Primark saw adjusted operating profits rising 25% to £426 million, “reflecting its continued selling space expansion and improved margins, which were driven not only by favourable exchange rates but also by better buying,” we’re told. 

Sales at the division rose 4% to £3.6 billion and sales growth should continue with early customer reaction to its SS19 offer having been “encouraging”.

While increased retail space drove the revenue growth, like-for-like sales actually declined by 1.5%, but this clearly didn’t hurt earnings as the company was able to benefit from a “much higher margin”. The operating margin was 11.7%, well ahead of the same period last year when it was 9.8%.


Importantly, the company said that “the UK continued to perform well” in H1. Sales were up 2.3%, and like-for-like sales even grew, albeit by only 0.6%. Its share of the total clothing, footwear and accessories market increased “substantially.” The effect of low footfall in November was offset by good trading in all other months, with strong growth in the last two weeks as milder temperatures compared to a spell of very cold weather last year.

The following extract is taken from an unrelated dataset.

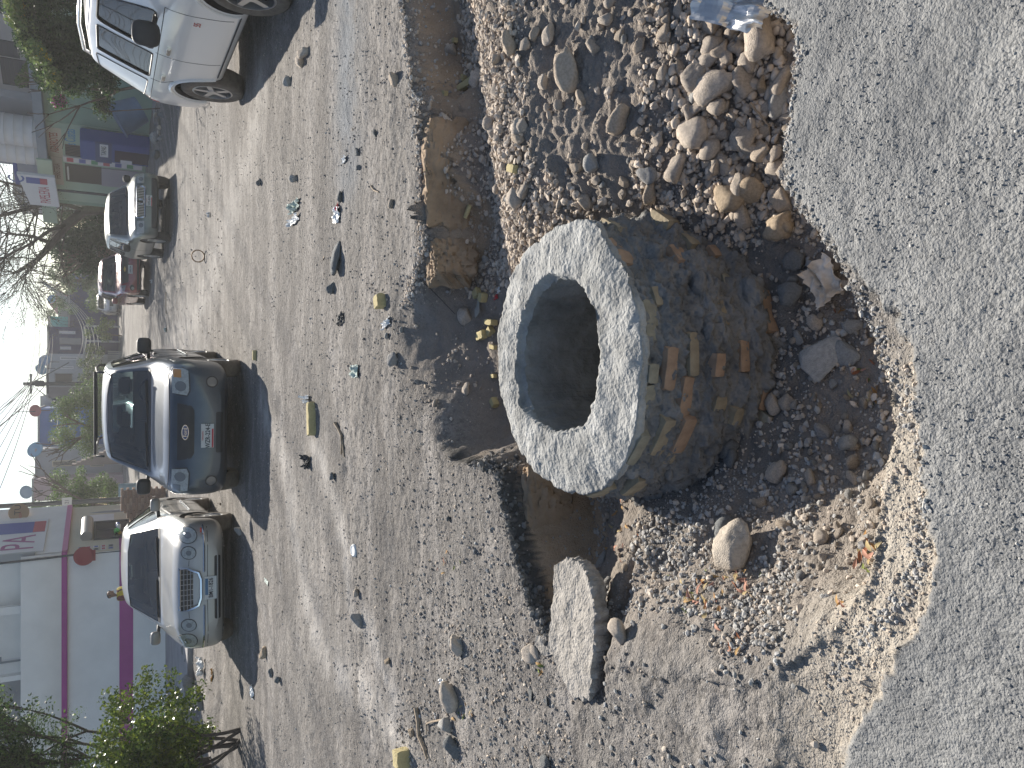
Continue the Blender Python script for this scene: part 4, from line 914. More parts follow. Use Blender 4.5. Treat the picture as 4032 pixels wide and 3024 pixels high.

Sales in the Eurozone were 5.3% ahead of last year currency-neutral. But like-for-like sales fell 3.2%, driven by the decline in the German market and also weaker November footfall everywhere. 

Particularly strong sales growth was seen in Spain, France, Italy and Belgium. But Germany remains a problem. In that country, ABF has “strengthened the management team to address the trading which continues to be difficult.” Preparations are also under way to “cut selling space at a small number of German stores in order to optimise their cost base,” which underlines the extent of the issues in that market.

But the company said “it was pleasing to gain substantial share in competitive European retail markets.” 

And the US? Its business there continued to perform “strongly, driven by excellent trading” at the recently opened Brooklyn store combined with like-for-like sales growth. Not that it’s profitable yet. “Coupled with the benefit to store profitability arising from the reduction in selling space at Freehold and Danbury last year," its comp sales rise resulted in a “much-reduced US operating loss.”

The importance of Primark to ABF can be seen from the fact that overall capital expenditure was £382 million for the group and over half of this was spent on Primark's expansion.

And the brand continues to grow its footprint, despite some downsizing, and said that Ljubljana will be its first store in central Europe. It has also now signed leases for its first stores in Poland and the Czech Republic.